_GIVEN REQUEST_: Output the first line of the listing and each line after it, up to and including the line that contains "from math import", exactly as written, minus the pictures.

*****

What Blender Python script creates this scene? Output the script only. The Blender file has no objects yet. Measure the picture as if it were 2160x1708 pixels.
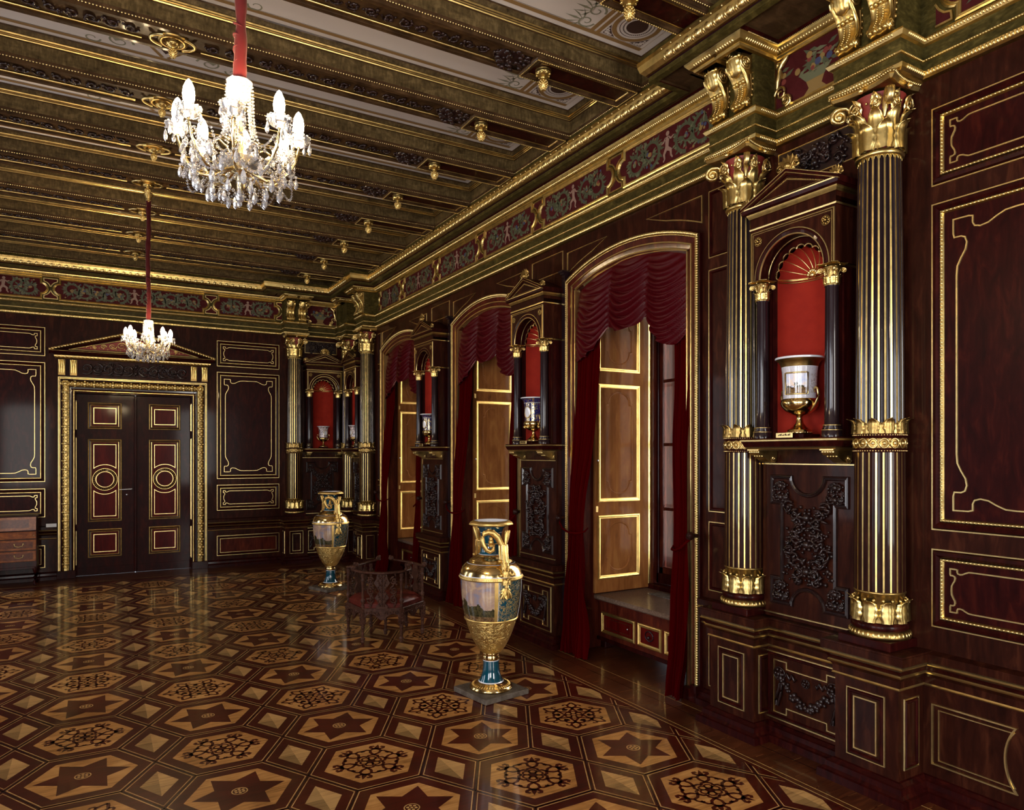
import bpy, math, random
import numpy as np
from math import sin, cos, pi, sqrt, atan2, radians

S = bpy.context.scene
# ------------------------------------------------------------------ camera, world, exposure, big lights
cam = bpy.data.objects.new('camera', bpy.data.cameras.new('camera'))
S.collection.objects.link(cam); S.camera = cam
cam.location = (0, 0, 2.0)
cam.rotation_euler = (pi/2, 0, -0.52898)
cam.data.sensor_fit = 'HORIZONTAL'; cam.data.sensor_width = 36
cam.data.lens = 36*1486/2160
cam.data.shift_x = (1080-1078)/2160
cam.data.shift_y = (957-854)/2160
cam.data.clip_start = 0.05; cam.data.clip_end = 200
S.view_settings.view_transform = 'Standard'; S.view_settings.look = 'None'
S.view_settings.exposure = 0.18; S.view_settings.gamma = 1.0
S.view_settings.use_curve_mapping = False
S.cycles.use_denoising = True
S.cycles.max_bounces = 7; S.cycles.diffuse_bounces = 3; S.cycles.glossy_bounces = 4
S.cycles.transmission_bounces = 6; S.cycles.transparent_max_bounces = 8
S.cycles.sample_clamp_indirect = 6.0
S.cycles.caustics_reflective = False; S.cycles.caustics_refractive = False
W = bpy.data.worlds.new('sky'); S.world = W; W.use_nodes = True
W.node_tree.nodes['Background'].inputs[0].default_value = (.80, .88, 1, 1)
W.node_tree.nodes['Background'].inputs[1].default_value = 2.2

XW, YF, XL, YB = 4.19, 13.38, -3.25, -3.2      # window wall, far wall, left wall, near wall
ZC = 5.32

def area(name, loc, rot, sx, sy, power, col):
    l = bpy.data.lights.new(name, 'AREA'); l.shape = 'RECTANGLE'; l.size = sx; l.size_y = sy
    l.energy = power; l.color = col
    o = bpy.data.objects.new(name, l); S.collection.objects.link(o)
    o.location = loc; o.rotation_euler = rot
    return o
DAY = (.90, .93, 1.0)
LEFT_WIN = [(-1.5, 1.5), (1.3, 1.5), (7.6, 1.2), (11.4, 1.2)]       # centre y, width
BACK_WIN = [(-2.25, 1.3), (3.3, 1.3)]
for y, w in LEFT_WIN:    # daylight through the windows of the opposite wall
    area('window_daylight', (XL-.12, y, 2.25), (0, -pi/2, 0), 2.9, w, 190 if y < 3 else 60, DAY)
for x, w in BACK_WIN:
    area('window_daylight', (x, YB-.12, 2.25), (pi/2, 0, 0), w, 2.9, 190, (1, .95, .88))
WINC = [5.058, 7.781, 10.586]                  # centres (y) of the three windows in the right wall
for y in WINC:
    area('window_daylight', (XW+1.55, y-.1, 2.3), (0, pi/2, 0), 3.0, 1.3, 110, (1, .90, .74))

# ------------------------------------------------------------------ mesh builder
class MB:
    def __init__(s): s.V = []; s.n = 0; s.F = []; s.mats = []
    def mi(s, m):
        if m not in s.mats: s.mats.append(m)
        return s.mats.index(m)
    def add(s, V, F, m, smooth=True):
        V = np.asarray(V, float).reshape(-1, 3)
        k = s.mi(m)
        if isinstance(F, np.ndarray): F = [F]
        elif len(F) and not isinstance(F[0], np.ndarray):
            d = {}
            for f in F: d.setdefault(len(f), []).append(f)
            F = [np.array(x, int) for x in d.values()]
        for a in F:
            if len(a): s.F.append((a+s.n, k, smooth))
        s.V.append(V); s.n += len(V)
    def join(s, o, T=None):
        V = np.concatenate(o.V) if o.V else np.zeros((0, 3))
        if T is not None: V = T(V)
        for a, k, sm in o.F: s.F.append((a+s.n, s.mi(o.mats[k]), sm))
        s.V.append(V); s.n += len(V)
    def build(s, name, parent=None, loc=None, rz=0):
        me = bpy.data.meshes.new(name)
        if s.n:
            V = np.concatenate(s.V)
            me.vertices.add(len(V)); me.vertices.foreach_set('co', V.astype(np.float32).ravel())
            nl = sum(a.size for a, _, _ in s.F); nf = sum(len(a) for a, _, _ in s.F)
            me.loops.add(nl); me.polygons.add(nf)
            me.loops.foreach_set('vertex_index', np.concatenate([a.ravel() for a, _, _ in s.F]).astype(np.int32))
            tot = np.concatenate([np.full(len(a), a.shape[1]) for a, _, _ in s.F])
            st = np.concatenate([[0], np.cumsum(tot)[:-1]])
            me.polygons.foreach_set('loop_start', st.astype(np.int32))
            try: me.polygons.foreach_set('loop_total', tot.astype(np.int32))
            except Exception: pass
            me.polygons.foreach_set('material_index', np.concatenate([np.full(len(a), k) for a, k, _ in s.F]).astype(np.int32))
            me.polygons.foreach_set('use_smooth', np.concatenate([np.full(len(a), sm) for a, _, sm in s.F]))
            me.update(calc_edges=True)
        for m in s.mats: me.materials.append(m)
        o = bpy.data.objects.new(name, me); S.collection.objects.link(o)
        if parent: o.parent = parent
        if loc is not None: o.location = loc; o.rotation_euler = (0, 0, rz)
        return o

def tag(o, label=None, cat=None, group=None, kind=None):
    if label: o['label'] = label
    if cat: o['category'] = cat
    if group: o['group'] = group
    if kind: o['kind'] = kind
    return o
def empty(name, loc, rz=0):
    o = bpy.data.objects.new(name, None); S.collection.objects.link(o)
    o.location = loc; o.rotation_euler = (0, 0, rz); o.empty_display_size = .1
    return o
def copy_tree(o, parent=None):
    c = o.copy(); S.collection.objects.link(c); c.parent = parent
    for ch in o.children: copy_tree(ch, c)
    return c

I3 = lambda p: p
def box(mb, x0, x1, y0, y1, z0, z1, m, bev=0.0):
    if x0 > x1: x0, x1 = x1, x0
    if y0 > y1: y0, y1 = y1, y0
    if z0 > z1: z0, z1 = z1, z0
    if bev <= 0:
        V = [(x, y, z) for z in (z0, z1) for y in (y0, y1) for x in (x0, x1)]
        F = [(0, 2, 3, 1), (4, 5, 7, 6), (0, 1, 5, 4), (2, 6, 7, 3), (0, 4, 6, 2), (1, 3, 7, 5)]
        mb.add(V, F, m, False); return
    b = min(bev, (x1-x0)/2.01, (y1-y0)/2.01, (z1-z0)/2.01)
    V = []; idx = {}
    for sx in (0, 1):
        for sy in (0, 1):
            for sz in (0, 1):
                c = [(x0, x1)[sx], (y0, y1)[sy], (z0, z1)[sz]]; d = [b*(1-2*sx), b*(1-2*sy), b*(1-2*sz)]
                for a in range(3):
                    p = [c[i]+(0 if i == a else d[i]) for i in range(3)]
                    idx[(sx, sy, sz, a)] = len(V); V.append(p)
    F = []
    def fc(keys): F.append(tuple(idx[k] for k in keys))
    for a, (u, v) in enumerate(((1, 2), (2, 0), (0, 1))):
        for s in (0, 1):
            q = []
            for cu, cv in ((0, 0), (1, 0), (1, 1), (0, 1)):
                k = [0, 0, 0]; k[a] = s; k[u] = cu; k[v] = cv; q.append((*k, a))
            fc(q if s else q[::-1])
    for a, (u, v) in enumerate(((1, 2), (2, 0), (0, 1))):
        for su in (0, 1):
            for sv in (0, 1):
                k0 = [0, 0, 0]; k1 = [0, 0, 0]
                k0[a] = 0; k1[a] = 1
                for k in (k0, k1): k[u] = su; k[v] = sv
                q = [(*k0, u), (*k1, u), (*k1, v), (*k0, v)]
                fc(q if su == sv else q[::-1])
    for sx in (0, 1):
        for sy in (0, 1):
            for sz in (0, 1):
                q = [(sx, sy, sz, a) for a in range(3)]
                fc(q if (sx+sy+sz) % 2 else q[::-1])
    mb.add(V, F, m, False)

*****

_REPLY TO THE EXERCISE_:
What Blender Python script creates this scene? Output the script only. The Blender file has no objects yet. Measure the picture as if it were 2160x1708 pixels.
import bpy, math, random
import numpy as np
from math import sin, cos, pi, sqrt, atan2, radians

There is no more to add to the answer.